L’obscurantisme religieux est donc au service de l’ancien directeur du KGB: alors j’assume parfaitement ma détestation de ce système. Derrière Poutine c’est l’image fantasmée de la toute-puissance qui est détestée, car au fond lui n’en a pas fait étalage. On ne peut lui faire que des procès d’intentions. Mais il rappelle autant Catherine de Russie que Brejnev. Je ne sais pas si ce fantasme est juste. La Russie, qui a produit une belle culture, porte encore l'écho de l'absolutisme tsariste et soviétique. Après quelques jours de réflexion je soupçonne même que défendre bec et ongles les Pussy Riot est un peu exagéré. Sauf à défendre en elles l’idée d’un pays ouvert, d’un pouvoir qui n’est pas collé au diable d’aussi près que ce que l’on a vu il y a une semaine.

Faire appel au diable en politique c’est comme faire appel à l’équarrisseur en chirurgie. Ou comme si en occident on avait condamné à des années de prison les auteurs de happenings des années 1970. Alors, viscéralement et en toute déraison, j’assume ma subjectivité et je continue à dire que la sentence est une provocation à l’égard des intellectuels et une décision disproportionnée, une décision politique.
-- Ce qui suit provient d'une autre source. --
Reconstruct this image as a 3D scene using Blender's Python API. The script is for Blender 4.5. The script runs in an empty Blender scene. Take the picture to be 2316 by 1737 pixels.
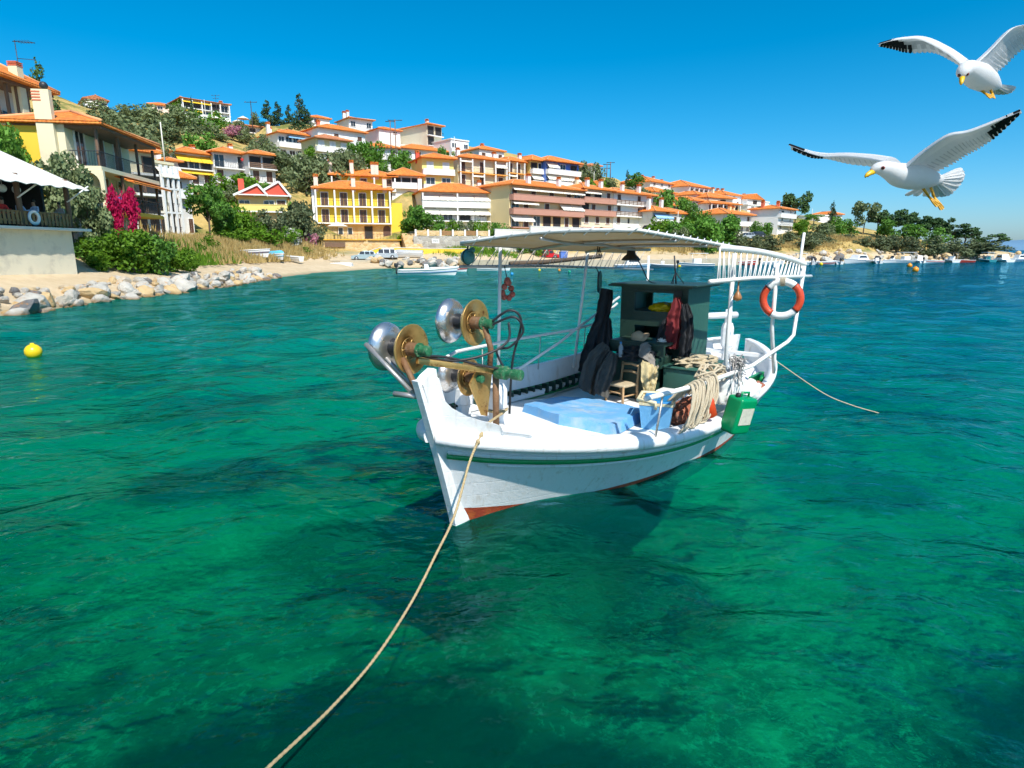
import bpy, bmesh, math, random
import numpy as np
from mathutils import Vector, Matrix, noise as mnoise
R = math.radians
rnd = random.Random(7)
sc = bpy.context.scene
COL = sc.collection

# ------------------------------------------------------------------ camera
CAM_H, FPX, IW, IH, HORIZ = 2.6, 1400.0, 2316.0, 1737.0, 565.5
PITCH = math.atan((IH / 2 - HORIZ) / FPX)
CP, SP = math.cos(PITCH), math.sin(PITCH)
cam_d = bpy.data.cameras.new('camera')
cam_d.sensor_width = 36.0
cam_d.lens = 36.0 * FPX / IW
cam_d.clip_start, cam_d.clip_end = 0.05, 30000.0
cam = bpy.data.objects.new('camera', cam_d)
COL.objects.link(cam)
cam.location = (0, 0, CAM_H)
cam.rotation_euler = (math.pi / 2 - PITCH, 0, 0)
sc.camera = cam

# ------------------------------------------------------------------ light
SUN_EL, SUN_AZ = R(51), (0.42, -0.907)          # horizontal direction towards the sun
world = bpy.data.worlds.new('World')
sc.world = world
world.use_nodes = True
wn, wl = world.node_tree.nodes, world.node_tree.links
wn.clear()
w_out = wn.new('ShaderNodeOutputWorld')
w_bg = wn.new('ShaderNodeBackground')
w_sky = wn.new('ShaderNodeTexSky')
w_hsv = wn.new('ShaderNodeHueSaturation')
w_sky.sky_type = 'NISHITA'
w_sky.sun_disc = False
w_sky.sun_elevation = SUN_EL
w_sky.sun_rotation = math.atan2(SUN_AZ[0], SUN_AZ[1])
w_sky.air_density, w_sky.dust_density, w_sky.ozone_density = 0.8, 1.0, 8.0
w_hsv.inputs['Saturation'].default_value = 1.33
w_hsv.inputs['Hue'].default_value = 0.4805
w_bg.inputs['Strength'].default_value = 0.14
wl.new(w_sky.outputs[0], w_hsv.inputs['Color'])
wl.new(w_hsv.outputs[0], w_bg.inputs['Color'])
wl.new(w_bg.outputs[0], w_out.inputs['Surface'])
sun_d = bpy.data.lights.new('sun', 'SUN')
sun_d.energy, sun_d.angle, sun_d.color = 5.0, R(0.55), (1.0, 0.95, 0.86)
sun = bpy.data.objects.new('sun', sun_d)
COL.objects.link(sun)
sv = Vector((SUN_AZ[0] * math.cos(SUN_EL), SUN_AZ[1] * math.cos(SUN_EL), math.sin(SUN_EL)))
sun.rotation_euler = sv.to_track_quat('Z', 'Y').to_euler()
sun.location = sv * 60
sc.view_settings.view_transform = 'Standard'
sc.view_settings.look = 'None'
sc.view_settings.exposure = 0.3
sc.view_settings.gamma = 1.0
sc.cycles.use_denoising = True
sc.cycles.use_adaptive_sampling = True
sc.cycles.adaptive_threshold = 0.03
sc.cycles.adaptive_min_samples = 20
sc.cycles.max_bounces = 6
sc.cycles.transparent_max_bounces = 12
sc.cycles.sample_clamp_indirect = 6.0
sc.cycles.sample_clamp_direct = 4.0
sc.cycles.caustics_reflective = False
sc.cycles.caustics_refractive = False

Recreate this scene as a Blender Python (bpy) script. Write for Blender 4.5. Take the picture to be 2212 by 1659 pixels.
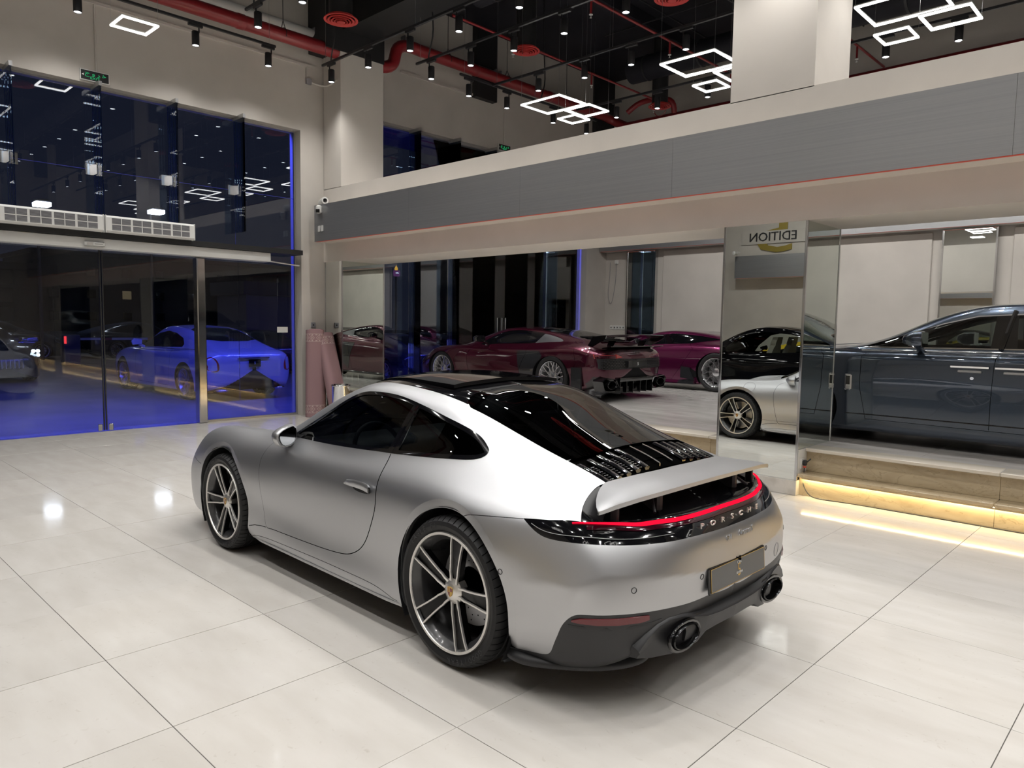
import bpy, bmesh, math, random
import numpy as np
from mathutils import Vector, Matrix, Quaternion
from mathutils.bvhtree import BVHTree
from mathutils.geometry import delaunay_2d_cdt
rnd = random.Random(7)
PI = math.pi
SC = bpy.context.scene
for o in list(bpy.data.objects):
    bpy.data.objects.remove(o)
COL = SC.collection

# ------------------------------------------------------------------ camera
CAM_YAW, CAM_PITCH, CAM_ROLL = -0.764571320, -0.0823698127, 0.0148144159
CAM_POS = Vector((2.09306, -2.69071, 1.62143))
def camera_axes():
    cy, sy = math.cos(CAM_YAW), math.sin(CAM_YAW)
    cp, sp = math.cos(CAM_PITCH), math.sin(CAM_PITCH)
    f = Vector((sy*cp, cy*cp, sp)); r = Vector((cy, -sy, 0)); u = r.cross(f)
    cr, sr = math.cos(CAM_ROLL), math.sin(CAM_ROLL)
    return cr*r+sr*u, -sr*r+cr*u, f
_r, _u, _f = camera_axes()
cam_data = bpy.data.cameras.new('camera')
cam_data.sensor_fit = 'HORIZONTAL'
cam_data.sensor_width = 36.0
cam_data.lens = 36.0*1576.50777/2212.0
cam_data.clip_start = 0.05
cam_data.clip_end = 400
cam = bpy.data.objects.new('camera', cam_data)
M = Matrix((_r, _u, -_f)).transposed().to_4x4()
M.translation = CAM_POS
cam.matrix_world = M
COL.objects.link(cam)
SC.camera = cam

# ------------------------------------------------------------------ world, exposure
world = bpy.data.worlds.new('night_sky')
SC.world = world
world.use_nodes = True
world.node_tree.nodes['Background'].inputs[0].default_value = (0.012, 0.014, 0.024, 1)
world.node_tree.nodes['Background'].inputs[1].default_value = 1.0
SC.view_settings.view_transform = 'Standard'
SC.view_settings.look = 'None'
SC.view_settings.gamma = 1.0
SC.view_settings.use_curve_mapping = False
SC.view_settings.exposure = 0.0
try:
    SC.cycles.use_denoising = True
    SC.cycles.denoiser = 'OPENIMAGEDENOISE'
    SC.cycles.max_bounces = 10
    SC.cycles.diffuse_bounces = 4
    SC.cycles.glossy_bounces = 6
    SC.cycles.transparent_max_bounces = 24
    SC.cycles.sample_clamp_indirect = 6.0
    SC.cycles.use_light_tree = True
    SC.cycles.caustics_reflective = False
    SC.cycles.caustics_refractive = False
except Exception:
    pass

# ------------------------------------------------------------------ materials
def new_mat(name):
    m = bpy.data.materials.new(name); m.use_nodes = True
    nt = m.node_tree
    return m, nt, nt.nodes['Principled BSDF']
def pm(name, col, rough=0.5, metal=0.0, spec=0.5, coat=0.0, coat_rough=0.03, emit=None, estr=0.0, aniso=0.0):
    m, nt, b = new_mat(name)
    b.inputs['Base Color'].default_value = (*col, 1)
    b.inputs['Roughness'].default_value = rough
    b.inputs['Metallic'].default_value = metal
    b.inputs['Specular IOR Level'].default_value = spec
    b.inputs['Coat Weight'].default_value = coat
    b.inputs['Coat Roughness'].default_value = coat_rough
    if aniso: b.inputs['Anisotropic'].default_value = aniso
    if emit:
        b.inputs['Emission Color'].default_value = (*emit, 1)
        b.inputs['Emission Strength'].default_value = estr
    return m
def add(nt, t, **kw):
    n = nt.nodes.new(t)
    for k, v in kw.items(): setattr(n, k, v)
    return n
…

Catégories : Liberté, Politique 3 commentaires

Commentaires

  • J'ai beaucoup lu à ce sujet et il est effectivement très complexe.
    Pour finir, je vois la chose ainsi :
    Les 3 femmes savaient exactement ce qu'elles faisaient. Elles sont très engagées et payent de leur personne.
    L'objectif était de se faire arrêter et de faire en sorte que Poutine soit obligé de se positionner. C'était une sorte de piège.
    Elles ont réussi au-delà de leurs espérances.
    Si j'ai bien suivi l'affaire, elles ne n'ont jamais présenté d'excuses ou n'ont essayé, elles-mêmes, de relativiser les actes que soit dans la cathédrale, que soit sur le clip paru sur You Tube, où les paroles anti-Poutine auraient été postsynchronisées.
    En tant qu'occidentale, j'aurais conseillé à Poutine et à l'Eglise orthodoxe d'ignorer la chose ou du moins de la traiter comme une "bave de crapaud qui n'atteint pas la blanche colombe".
    Mais peut-être n'en ont-ils pas la possiblité, tout simplement. Soit parce que l'Eglise est vraiment si puissante, mais super-ébranlée par un blasphème potache, soit parce que toute contestation doit être tuée dans l'oeuf.
    La crainte de l'anarchie est si forte, qu'il faut emprisonner les trois contestataires, pour l'exemple. Eviter l'effet-dominos.
    C'est un signal pour nous tous : en Russie, on ne rigole pas. En tout cas, pas comme ça !
    Message reçu 5 sur 5.

  • En tout cas quoiqu'il en soit, ces femmes ne connaissent de toute évidence pas le respect et le savoir vivre, et pour celà vous allez me dire qu'il n'y a pas besoin de religion pour celà. C'est vrai, celà dit rentrer dans un édifice religieux en étant conscients que des gens puissent être choqués par une quelconque attitude il faut quand même oser. Si c'est celà hommelibre que vous appelez qualité intellectuelle, je suis désolé, mais celà relève plus de l'instinct que de l'intellectuel. Et pour les religieux tout ce qui est instinctif et primaire est assimilé au diable, satan, lucifer, belzebuth ...

    Voilà je vous ai donné mon point de vue religieux, mais je le répète, si ces trois là avaient manifesté autrement que par leur vulgarité, il n'y aurait pas eu ni arrestation, ni un tel scandale.
    Mais peut-être étais-ce le but qui sait ?

  • @ Kasilar:

    J'entends votre point de vue. Pour ma part je regarde sous l'angle d'une contestation politique et culturelle comme on en a déjà connue en Europe et aux USA. Dans ces cas il y a transgression des règles de société. Mais une transgression symbolique a son rôle.

    Soutenant la démocratie pluraliste et laïque je pense que les gens doivent pouvoir pratiquer leur culte librement. Mais en choisissant Poutine, les autorités orthodoxes ont mis le pied dans la politique. Ce qui pour moi n'est pas acceptable.